Pourquoi ce débat ? Aux Pays-Bas comme ailleurs, à chaque crise ses boucs émissaires. Le pays, pris dans une crise immobilière, manque de logements. Pour l'opposition, le gouvernement a failli dans sa politique d'accueil et de logement alors même qu'il recherche toujours des talents internationaux. Une politique « deux poids deux mesures » qui renforce les inégalités. Inégalités renforcées par les appellations. Alors que le terme « expatriés » désigne les travailleurs plutôt qualifiés, celui de « travailleurs migrants » désigne plutôt les personnes d'Europe centrale et orientale qui occupent des emplois peu qualifiés. Une main-d'œuvre bon marché souvent exploitée par des employeurs et organismes de recrutement peu scrupuleux. Au total, près de 900 000 ressortissants européens résident aux Pays-Bas.
Conclusion
Et pourtant, l'Union européenne regagne des habitants grâce à l'immigration, et rattrape les années de baisse dues à la crise sanitaire. Pour les pays européens vieillissants, l'immigration est capitale. Les États mêmes les plus à droite recrutent dans le même temps des travailleurs étrangers. La distinction est cependant nette, entre les travailleurs non qualifiés et les autres, entre les non-Européens et les Européens. Les débats autour de l'immigration se nourrissent des peurs et des amalgames.

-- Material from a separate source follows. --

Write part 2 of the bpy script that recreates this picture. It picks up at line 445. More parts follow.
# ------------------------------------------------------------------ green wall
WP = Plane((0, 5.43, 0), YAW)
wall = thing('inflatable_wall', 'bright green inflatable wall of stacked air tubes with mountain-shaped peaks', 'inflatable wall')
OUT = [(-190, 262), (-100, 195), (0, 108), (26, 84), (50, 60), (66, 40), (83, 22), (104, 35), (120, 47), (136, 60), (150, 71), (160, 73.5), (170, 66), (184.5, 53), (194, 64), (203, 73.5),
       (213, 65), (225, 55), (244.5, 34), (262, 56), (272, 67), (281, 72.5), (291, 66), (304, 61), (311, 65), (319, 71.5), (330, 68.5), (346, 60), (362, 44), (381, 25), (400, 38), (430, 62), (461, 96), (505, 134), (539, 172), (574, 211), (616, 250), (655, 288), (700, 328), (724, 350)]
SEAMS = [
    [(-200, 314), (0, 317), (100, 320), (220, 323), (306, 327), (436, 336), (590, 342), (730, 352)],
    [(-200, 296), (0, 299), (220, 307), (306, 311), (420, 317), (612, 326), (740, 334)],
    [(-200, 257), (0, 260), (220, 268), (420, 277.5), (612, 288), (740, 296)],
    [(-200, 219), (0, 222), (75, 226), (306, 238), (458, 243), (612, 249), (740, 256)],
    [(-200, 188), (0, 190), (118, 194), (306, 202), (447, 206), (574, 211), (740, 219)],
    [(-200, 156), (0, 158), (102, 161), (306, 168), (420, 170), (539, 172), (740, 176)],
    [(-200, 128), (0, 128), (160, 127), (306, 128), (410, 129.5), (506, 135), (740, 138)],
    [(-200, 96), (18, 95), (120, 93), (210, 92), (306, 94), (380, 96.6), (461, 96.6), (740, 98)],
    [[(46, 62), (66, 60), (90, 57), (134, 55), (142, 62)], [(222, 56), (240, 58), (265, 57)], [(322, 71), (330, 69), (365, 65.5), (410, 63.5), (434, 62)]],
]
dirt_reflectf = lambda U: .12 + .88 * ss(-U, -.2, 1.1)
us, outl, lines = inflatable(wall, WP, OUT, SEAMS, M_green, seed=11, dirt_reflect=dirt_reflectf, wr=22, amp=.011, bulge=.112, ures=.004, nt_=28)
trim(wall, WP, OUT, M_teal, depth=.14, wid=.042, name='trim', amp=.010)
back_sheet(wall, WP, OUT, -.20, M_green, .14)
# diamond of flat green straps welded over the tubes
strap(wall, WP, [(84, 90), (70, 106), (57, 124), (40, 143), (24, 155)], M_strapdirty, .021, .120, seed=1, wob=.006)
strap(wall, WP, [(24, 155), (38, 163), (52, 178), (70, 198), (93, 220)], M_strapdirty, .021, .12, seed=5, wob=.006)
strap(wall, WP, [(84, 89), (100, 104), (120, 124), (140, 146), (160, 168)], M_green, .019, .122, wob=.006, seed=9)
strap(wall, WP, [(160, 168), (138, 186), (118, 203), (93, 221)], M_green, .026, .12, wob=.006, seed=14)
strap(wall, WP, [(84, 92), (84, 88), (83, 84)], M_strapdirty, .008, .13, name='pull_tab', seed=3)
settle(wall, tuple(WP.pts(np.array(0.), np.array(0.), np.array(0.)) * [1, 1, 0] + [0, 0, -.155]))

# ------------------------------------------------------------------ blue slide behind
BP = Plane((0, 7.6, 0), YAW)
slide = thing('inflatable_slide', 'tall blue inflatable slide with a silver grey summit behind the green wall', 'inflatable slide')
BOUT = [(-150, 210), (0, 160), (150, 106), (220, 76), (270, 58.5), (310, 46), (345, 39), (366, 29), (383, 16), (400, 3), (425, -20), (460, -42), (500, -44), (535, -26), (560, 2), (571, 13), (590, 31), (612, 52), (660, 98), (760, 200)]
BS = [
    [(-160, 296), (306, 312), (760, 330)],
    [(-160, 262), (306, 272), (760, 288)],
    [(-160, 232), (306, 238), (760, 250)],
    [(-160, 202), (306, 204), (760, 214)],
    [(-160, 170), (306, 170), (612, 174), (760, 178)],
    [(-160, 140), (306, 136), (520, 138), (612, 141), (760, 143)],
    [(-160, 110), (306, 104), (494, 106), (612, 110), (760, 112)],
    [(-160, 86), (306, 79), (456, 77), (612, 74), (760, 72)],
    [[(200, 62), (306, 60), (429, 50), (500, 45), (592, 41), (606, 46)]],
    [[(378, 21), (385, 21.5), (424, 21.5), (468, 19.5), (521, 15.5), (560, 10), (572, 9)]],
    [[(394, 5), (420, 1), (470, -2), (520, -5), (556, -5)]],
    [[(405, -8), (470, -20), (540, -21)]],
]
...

Il serait cependant inexact de percevoir l'immigration que sous cet angle. D'autres penseurs rappellent que si la question migratoire reste si sensible, c'est peut-être parce que nombre de discours ne la présentent que sous l'angle du problème. Difficile alors d'en voir les aspects positifs, même s'ils sont réels, et nombreux (à commencer par les effets sur l'économie et la démographie). Le grand angle des médias et des réseaux sociaux masque parfois une autre réalité sur le terrain, avec des populations conscientes que l'immigration reste indispensable pour la bonne marche des pays.